I share your concern about the dangers of (what is perceived to be) a 
different data model.  I'm not so sure that it is as bad as you paint it 
though.

Looking at:

   http://www.w3.org/TR/json-ld-syntax/#linking-data

how would you change or tighten up the language in that section?

The doc does a reasonable job of saying "JSON Object" when it means a 
the concept from JSON - maybe there are some places it does not get the 
naming quite right (editorial).


EricP - You are noted in "Issue 2" as suggesting "that the definitions 
of subject and object, while being practical, are at odds with 
[RDF-CONCEPTS] use in their roles within a triple."  Care to say more?


Personally, I have always found that the data model of RDF is not too 
complicated.  The main issue is the total amount of technology a web 
developer has juggle rather than any specific technology.

When faced with the task of learning RDF, the Turtle-as-records clicks. 
  URIs and prefix names can be a early confusion - JSON-LD does not 
change for the better or worse.

The other confusion is "what is a graph?" A graph is a set of nodes and 
a set of edges.  It can be drawn as a picture.  An RDF graph does not 
include an explicit set of nodes - it's just the edge set.  A node label 
can be an edge label.   This is again the same in JSON-LD and RDF Concepts.


[[
B. Relationship to other RDF Formats
B.1 RDF
]]

RDF is not an RDF format!


	Andy


On 27/08/12 10:05, Richard Cyganiak wrote:
> I've posted a comment on a JSON-LD issue about the choice of
> terminology in JSON-LD. I think that this discussion belongs onto the
> WG mailing list and shouldn't just be buried in the issue tracker, so
> I'm posting the message here too.

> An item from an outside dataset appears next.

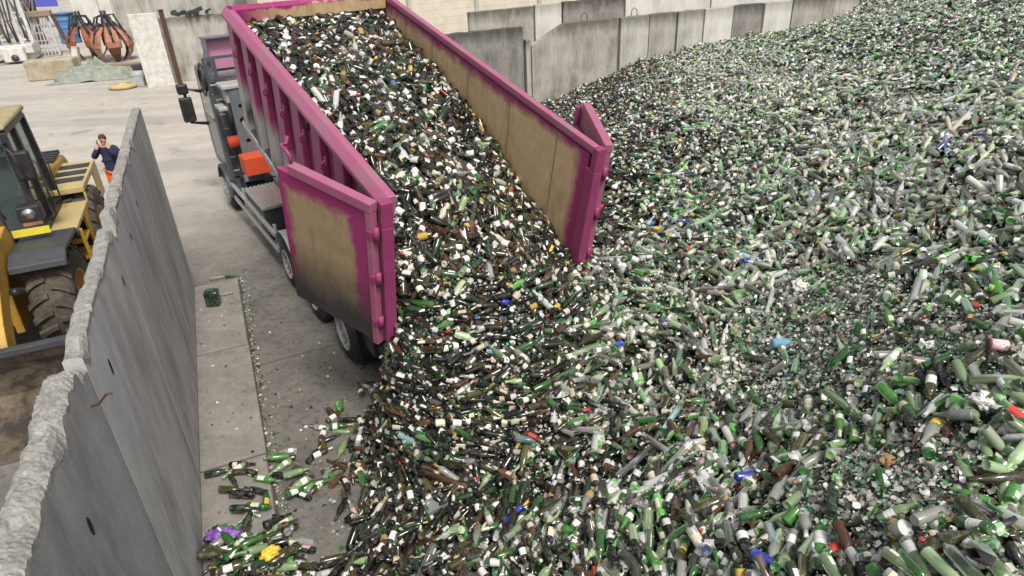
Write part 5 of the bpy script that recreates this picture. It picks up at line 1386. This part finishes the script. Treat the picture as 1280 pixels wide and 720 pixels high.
# floor bottles: keep them apart, lying flat; later ones rest on earlier ones where they pile up
placed = []
for i in range(nF):
    kn = KN[kiF[i]]; p = KINDS[kn]['p']; r = max(s for _, s in p)*1.05
    h = rng.normal(.25, .7) if rng.random() < .6 else rng.uniform(0, 6.28)
    x, y, z = F[i]; hz = float(height(np.array([x]), np.array([y]))[0])
    z = max(z, hz if hz > 0 else 0)
    lvl = sum(1 for (a, b_, rr_) in placed if math.hypot(a-x, b_-y) < .085)
    z += r + .055*min(lvl, 3); placed.append((x, y, r))
    nb = np.array([[0, 0, 1.]]); Rm = frames(nb, np.array([h + (math.pi if rng.random() < .5 else 0)]), np.array([rng.normal(0, .03+.1*min(lvl, 2))]), np.array([rng.uniform(0, 6.28)]))[0]
    specs.append((Rm*1.05, np.array([x, y, z]), kn, GN[gi[i]], li[i], ci[i]))
# description parts
def pxy(T_): return proj(T_)
info = []
for Rm, T_, kn, g, l, c in specs:
    a = proj(T_); ln = KINDS[kn]['p'][-1][0]; e = proj(T_ + Rm[:, 0]*ln/2)
    dx, dy = e[0]-a[0], e[1]-a[1]
    dirn = ('right' if abs(dx) > 2.2*abs(dy) else 'upper right' if dy < 0 else 'lower right') if dx > 0 and abs(dy) < 2.2*abs(dx) else ('left' if abs(dx) > 2.2*abs(dy) else 'upper left' if dy < 0 else 'lower left') if dx < 0 and abs(dy) < 2.2*abs(dx) else ('up' if dy < 0 else 'down')
    dn = g + ' ' + NAMEK[kn]
    u, v = a[0], a[1]
    if wn(T_[0], T_[1]) < -.5 and u < 380: zone = 'on the wall foot slab'
    elif u < 400 and v > 560: zone = 'on the bay floor beside the wall foot'
    elif u < 520 and v < 560: zone = 'on the bay floor near the truck'
    elif u < 520: zone = 'at the left foot of the heap'
    elif u > 1100 and v > 600: zone = 'in the lower right corner'
    elif u > 1100 and v < 480: zone = 'high on the right edge of the heap'
    elif u > 1100: zone = 'on the right side of the heap'
    elif v > 640: zone = 'along the bottom edge of the view' if u < 800 else 'at the lower right of the heap'
    else: zone = 'in the middle of the heap'
    info.append((u, v, dn, dirn, zone, (LN_[l] if l >= 0 else None), (LN_[c] if c >= 0 else None)))
used = set()
UV = np.array([(i[0], i[1]) for i in info])
def words(s): return len(s.split())
def make_label(k):
    u, v, dn, dirn, zone, lab, capc = info[k]
    b0 = dn + (f' with {lab} label' if lab else ' without label')
    opts = [f'{b0} {zone}', f'{b0}, neck to the {dirn}, {zone}' if dirn not in ('up', 'down') else f'{b0}, neck pointing {dirn}, {zone}']
    nbs = np.argsort(np.hypot(*(UV-UV[k]).T))[1:9]
    def side(j):
        dx, dy = UV[k]-UV[j]
        return ('right of' if dx > 0 else 'left of') if abs(dx) > abs(dy) else ('below' if dy > 0 else 'above')
    for j in nbs:
        nd = info[j][2] + (f' with {info[j][5]} label' if info[j][5] else '')
        opts.append(f'{b0}, {side(j)} a {nd}, {zone}')
        opts.append(f'{b0}, neck {dirn}, {side(j)} a {info[j][2]}')
    for j in nbs[:4]:
        for j2 in nbs[:5]:
            if j != j2: opts.append(f'{b0} between a {info[j][2]} and a {info[j2][2]}')
    for o in opts:
        if 4 <= words(o) <= 16 and o not in used: used.add(o); return o
    o = f'{b0} {zone}'; return o
if_used = {}
for k, (Rm, T_, kn, g, l, c) in enumerate(specs):
    prof = full_profile(kn); L_ = KINDS[kn]['p'][-1][0]
    me = lathe_mesh((OBJN.get(kn, 'glass_bottle'), kn, g), prof, GM[g])
    o = bpy.data.objects.new(OBJN.get(kn, 'glass_bottle'), me); COL.objects.link(o)
    Mx = Matrix(((Rm[0, 0], Rm[0, 1], Rm[0, 2], T_[0]), (Rm[1, 0], Rm[1, 1], Rm[1, 2], T_[1]), (Rm[2, 0], Rm[2, 1], Rm[2, 2], T_[2]), (0, 0, 0, 1)))
    o.matrix_world = Mx
    tag(o, make_label(k), 'jar' if kn == 'jar' else 'bottle', 'jars lying in the heap' if kn == 'jar' else 'bottles lying on the heap and its fringe')
    if l >= 0:
        la, lb = KINDS[kn]['lab']; r = KINDS[kn]['p'][2][1]+.0009
        lm = lathe_mesh(('label', kn, LN_[l]), [(la-L_/2, r), ((la+lb)/2-L_/2, r), (lb-L_/2, r)], LM[LN_[l]], 0, 27)
        ch = bpy.data.objects.new('label', lm); COL.objects.link(ch); ch.parent = o
    if c >= 0:
        ca = KINDS[kn]['cap']; pp = [(a-L_/2, r+.0009) for a, r in KINDS[kn]['p'] if a > ca]; r0 = rad_at(KINDS[kn]['p'], ca)+.0009
        cm = lathe_mesh(('cap', kn, LN_[c]), [(ca-L_/2, r0)] + pp + [(L_/2+.001, .001)], CMt[LN_[c]])
        ch = bpy.data.objects.new('cap', cm); COL.objects.link(ch); ch.parent = o
# ------------------------------------------------------------------ odd things lying in the glass and on the bay floor
def on_heap(u, v, lift=0.0):
    r = ray(u, v); ts = np.linspace(2, 30, 6000); P = cO + r*ts[:, None]
    h = np.maximum(height(P[:, 0], P[:, 1]), 0); k = np.argmax(P[:, 2] < h); p = P[k]; return Vector((p[0], p[1], p[2]+lift))
def crumple(name, sx, sy, sz, mat, seed, loc, rot, label, cat, n=12):
    from mathutils import noise as mn
    bm = bmesh.new(); bmesh.ops.create_icosphere(bm, subdivisions=4, radius=1)
    for v in bm.verts:
        c = v.co.copy(); k = 1 + .55*mn.noise(c*1.7+Vector((seed, 0, 0))) + .3*abs(mn.noise(c*4+Vector((0, seed, 0)))) + .12*mn.noise(c*9)
        v.co = Vector((c.x*sx*k, c.y*sy*k, max(c.z*sz*k, -sz*.6)))
    me = bpy.data.meshes.new(name); bm.to_mesh(me); bm.free(); me.materials.append(mat)
    for p in me.polygons: p.use_smooth = seed % 2 == 0
    o = bpy.data.objects.new(name, me); COL.objects.link(o); o.location = loc; o.rotation_euler = rot
    return tag(o, label, cat)
mp_ = paint('purple_foil', (.16, .03, .32), .35, 0, (.5, .45, .6), .5, 14, .2)
crumple('snack_bag', .15, .085, .04, mp_, 4, Vector(G(279, 668, .24)), (.1, .1, .1), 'shiny purple bag lying on bottles beside the wall foot', 'bag')
crumple('plastic_bag', .1, .07, .05, paint('yellow_film', (.75, .5, .03), .4, 0, (.6, .5, .2), .4, 12, .2), 6, Vector(G(338, 690, .2)), (0, .1, .5), 'crumpled bright yellow bag among bottles near the lower left', 'bag')
crumple('plastic_bag', .09, .08, .06, M['white'], 9, on_heap(1000, 360, .03), (.3, .1, .5), 'small white crumpled bag in the shard area of the heap', 'bag')
crumple('plastic_bag', .09, .07, .05, M['white'], 13, on_heap(1232, 508, .03), (.2, .3, .2), 'white crumpled bag at the right edge above the corner bottles', 'bag')
crumple('paper_scrap', .06, .05, .03, paint('brown_card', (.34, .2, .1), .9, 0, (.2, .12, .06), .4, 10), 8, on_heap(1112, 580, .02), (.2, .2, .2), 'torn brown cardboard scrap between shards on the right slope', 'cardboard')
crumple('paper_scrap', .1, .07, .035, paint('yellow_card', (.6, .48, .2), .8, 0, (.4, .3, .15), .4, 10), 10, on_heap(1100, 182, .03), (.2, .2, .8), 'pale yellow card scrap on the far slope of the heap', 'cardboard')
# can with a pink label
o = empty('tin_can', on_heap(1245, 440, .06)); o.rotation_euler = (0, .05, -.25); tag(o, 'open tin can with a pink printed label on the right edge of the heap', 'can')
q = MB(); q.lathe([(-.07, .0001), (-.07, .037), (-.066, .039), (.066, .039), (.07, .037), (.068, .034), (-.055, .034), (-.055, .0001)], 28, 'x'); q.build('can_body', M['rust'], o)
q = MB(); q.lathe([(-.055, .0396), (.05, .0396), (.05, .0394), (-.055, .0394)], 28, 'x')
m, nt, b = new_mat('pink_label'); v_ = ramp(nt, noise(nt, 38, 2, .5), [(.52, (.78, .45, .48)), (.56, (.8, .7, .7)), (.64, (.8, .68, .68)), (.67, (.1, .06, .08))]); nt.links.new(v_, b.inputs['Base Color']); b.inputs['Roughness'].default_value = .6
q.build('label', m, o)
# blue bottle and blue tub
for (u, v, gn, rz, lb) in ((940, 600, 'blue', .15, 'cobalt blue bottle lying bare on the lower middle of the heap'), (965, 712, 'blue', -.7, 'cobalt blue bottle cut by the bottom edge of the view'), (940, 330, 'blue', .3, 'small cobalt blue bottle on the middle slope right of the container door')):
    o = bpy.data.objects.new('glass_bottle', lathe_mesh(('glass_bottle', 'wine', gn), full_profile('wine'), GM[gn])); COL.objects.link(o)
    o.location = on_heap(u, v, .05); o.rotation_euler = (.1, .12, rz); tag(o, lb, 'bottle', 'bottles lying on the heap and its fringe')
o = empty('plastic_tub', on_heap(976, 434, .05)); o.rotation_euler = (0, .15, .1); tag(o, 'pale blue plastic tub lying on its side in the shards', 'tub')
q = MB(); q.lathe([(-.1, .0001), (-.1, .05), (.09, .055), (.09, .062), (.1, .062), (.1, .05), (-.085, .045), (-.085, .0001)], 22, 'x'); q.build('tub_wall', paint('pale_blue_plastic', (.2, .45, .62), .35, 0, (.4, .5, .55), .3, 12), o)
o = empty('paint_pot', on_heap(1120, 672, .06)); o.rotation_euler = (.5, .3, .1); tag(o, 'small white pot with a yellow base on the lower right heap', 'pot')
q = MB(); q.lathe([(-.02, .045), (.05, .05), (.055, .052), (.058, .04), (.058, .0001)], 20, 'z'); q.build('pot_body', M['white'], o)
q = MB(); q.lathe([(-.07, .0001), (-.068, .038), (-.0201, .0455), (-.0201, .0001)], 20, 'z'); q.build('pot_base', M['yellow'], o)
o = empty('plastic_tube', on_heap(1165, 690, .04)); o.rotation_euler = (0, .35, -.6); tag(o, 'slim red plastic tube sticking out between bottles, lower right', 'tube')
q = MB(); q.lathe([(-.08, .0001), (-.08, .014), (.05, .016), (.06, .011), (.09, .011), (.09, .0001)], 16, 'x'); q.build('tube_body', paint('red_plastic', (.55, .06, .09), .4, 0, (.4, .2, .2), .4, 12), o)
# clear tray
o = empty('plastic_tray', on_heap(545, 636, .05)); o.rotation_euler = (.1, -.1, .5); tag(o, 'grey clear plastic tray with thin rims on the near foot of the heap', 'tray')
mt = glassmat('clear_plastic', (.45, .46, .45), .25, .6)
q = MB(); o.scale = (.75, .75, .75); q.box(-.16, .16, -.11, .11, 0, .008); q.box(-.16, .16, -.11, -.104, .008, .07); q.box(-.16, .16, .104, .11, .008, .07); q.box(-.16, -.154, -.104, .104, .008, .07); q.box(.154, .16, -.104, .104, .008, .07)
q.build('tray_shell', mt, o)
# demijohn
o = empty('demijohn', on_heap(1205, 642, .045)); o.rotation_euler = (0, -.35, .5); tag(o, 'round dusty clear demijohn half sunk in the lower right heap', 'demijohn')
o.scale = (.5, .5, .5)
q = MB(); q.lathe([(-.12, .0001), (-.12, .06), (-.09, .1), (-.02, .12), (.04, .1), (.09, .05), (.12, .025), (.17, .022), (.18, .026), (.19, .026), (.19, .0001)], 26, 'x'); q.build('demijohn_body', glassmat('demijohn_glass', (.7, .72, .66), .12, .85), o)
# green canister on the wall foot, with a broken white neck
o = empty('glass_block', Vector(G(268, 381, .056)), .15); tag(o, 'dark green square jar standing alone on the far wall foot slab', 'jar')
q = MB(); q.box(-.12, .12, -.1, .1, 0, .3); q.build('jar_body', GM['dark green'], o, bevel=.03, seg=3)
q = MB(); q.box(-.075, .075, -.06, .06, .3005, .33); q.build('jar_shoulder', GM['green'], o, bevel=.02)
o = bpy.data.objects.new('glass_bottle', lathe_mesh(('glass_bottle', 'beer', 'clear'), full_profile('beer'), GM['clear'])); COL.objects.link(o); o.location = Vector(G(283, 367, .09)); o.rotation_euler = (0, 0, .3)
tag(o, 'small clear bottle lying beside the dark green square jar', 'bottle', 'bottles lying on the heap and its fringe')
for (u, v, kn, gn, rz, lb) in ((289, 345, 'beer', 'green', .2, 'green beer bottle at the far end of the wall foot'), (272, 347, 'wine', 'clear', .25, 'long clear bottle lying across the far end of the wall foot')):
    o = bpy.data.objects.new('glass_bottle', lathe_mesh(('glass_bottle', kn, gn), full_profile(kn), GM[gn])); COL.objects.link(o); o.location = Vector(G(u, v, .04)); o.rotation_euler = (0, 0, rz)
    tag(o, lb, 'bottle', 'bottles lying on the heap and its fringe')
# glass crumbs scattered on the floor: along the wall foot, and thinning out from the heap
pts = []
for _ in range(700):
    d = rng.uniform(5.5, 13.4); nn_ = -.5 + abs(rng.normal(0, .07)); pts.append(W(nn_, d, .012))
for _ in range(160):
    pts.append(W(rng.uniform(-1.3, -.6), rng.uniform(5.5, 13), .064))
for _ in range(2600):
    d = rng.uniform(5.0, 11.0); nn_ = rng.uniform(-.45, 3.2)
    x, y = W(nn_, d)[:2]
    hh_ = float(hraw(np.array([x]), np.array([y]))[0])
    if -.75 < hh_ < .05 and rng.random() < (1+hh_/.75)**1.5: pts.append(Vector((x, y, .012)))
P = np.array([tuple(p) for p in pts]); n = len(P)
nz = np.tile([0, 0, 1.], (n, 1)); Rm = frames(nz, rng.uniform(0, 6.28, n), rng.normal(0, .3, n), rng.uniform(0, 6.28, n))*(.015+.06*rng.random(n)**2.5)[:, None, None]
C = np.empty((n, 1, 4)); C[:, 0, :3] = np.clip(SH[rng.choice(len(SH), n, p=SP)]*rng.uniform(.4, 1.2, (n, 1)), 0, .8); C[:, 0, 3] = .3
ti = rng.integers(0, 4, n)
cr = mesh_from_instances('glass_crumbs', [(shard_tmpl(k+3), Rm[ti == k], P[ti == k], C[ti == k]) for k in range(4)], M['mixglass'])
tag(cr, 'crumbs of glass and dirt scattered on the bay floor', 'broken glass', kind='stuff')
# dark dirt line where the wall foot meets the floor
q = MB(); r2 = random.Random(8); L_, R2 = [], []
for i in range(160):
    p = W(-.515, 4.6+i*.0535, .0045); w0 = .012+.03*r2.random()**2; L_.append(p + Vector(Nw*-.006)); R2.append(p + Vector(Nw*w0))
q.add(L_ + R2, [(i, i+1, 161+i, 160+i) for i in range(159)]); tag(q.build('floor_dirt', paint('dirt_line', (.05, .045, .035), 1, 0, (.1, .09, .06), .6, 20)), kind='structure')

This is about the fact that JSON-LD
> defines its own data model consisting of “subjects”, “objects” and
> “properties”, as can be seen here:
> http://dvcs.w3.org/hg/json-ld/raw-file/default/spec/latest/json-ld-syntax/index.html#linking-data
>
>  The original comment is here:
> https://github.com/json-ld/json-ld.org/issues/47#issuecomment-8050318
>
>  Best, Richard
>
>
>
> I think that the decision to define a new data model for JSON-LD is
> unfortunate. It leads to a rather complicated multi-levelled
> terminological mess. Let me illustrate.
>
> We have an “object” in a JSON document. This describes a “subject” in
> the JSON-LD graph. That's a “node” in the corresponding RDF graph.
> Which, in turn, refers to a “resource” in the domain of interest.
> (RDF graphs have “subjects” and “objects” too, but they are something
> different.)
>
> An object in a JSON document may have name-value pairs. The “name”
> denotes a “property” in the JSON-LD graph. In the corresponding RDF
> graph, this “property” becomes a “triple”. This triple encodes a
> “statement” about the domain of interest. (And the domain of interest
> also has “properties”, but they are something different.)
>
> Explaining any RDF syntax is already a difficult endeavour because
> there are three levels of terminology to deal with:
>
> * the syntax level (e.g., “elements” and “attributes” and “tags” in
> RDF/XML, or “objects” and “arrays” and “name/value pairs” in
> JSON-LD)
>
> * the data model level (RDF graph terminology, e.g., “triple” and
> “node” and “literal”)
>
> * the domain level (the things being described by the graph, e.g.,
> “resources”, “properties”, “classes”, “literal values”)
>
> Adding a fourth level with new terminology to this picture doesn't
> help anyone, and only has the effect of guaranteeing that the
> terminology that will be used around JSON-LD will forever be a
> confused mess.
>
> The argument that has been brought forward for inventing a new data
> model is: “The existing data model is too complicated and most
> programmers wouldn't understand it.” I'm not convinced. The JSON-LD
> data model isn't significantly simpler than the RDF data model. The
> JSON-LD data model is also less precise (e.g., handling of unlabelled
> subjects, objects and properties; cardinalities of property-object
> pairs; what exactly is internationalized text; what's the identity
> function for subjects and objects; can non-IRI objects be subjects
> too; ...). And it has a proper WTF moment when it distinguishes
> subjects and objects only to explain that objects can be subjects
> too. The whole affair doesn't seem any simpler than the existing RDF
> data model to me.
>
> Of course JSON-LD, being a JSON syntax, needs to use vanilla JSON
> terminology such as “array”, “object”, “name-value pair”. IMHO there
> are three options for the additional terminology that JSON-LD needs
> to introduce:
>
> 1. explain JSON-LD as essentially an extension/modification of the
> JSON data model (which consists of objects and arrays and values)
 > 2. explain JSON-LD in terms of the RDF data model (predicates, nodes,
> IRIs, literals)
 > 3. explain JSON-LD in terms of the statements that a
> JSON-LD document makes about the domain of discourse, using the
> terminology used in RDF (resources/entities, relationships, values,
> properties, classes)
>
> Of those, the first choice seems best to me because it's easiest to
> motivate for non-SemWeb people. “JSON-LD provides a bunch of
> conventions for making the JSON model richer and more webby.” The
> current choice, explaining JSON-LD in terms of a new from-scratch
> data model, is the worst possible choice.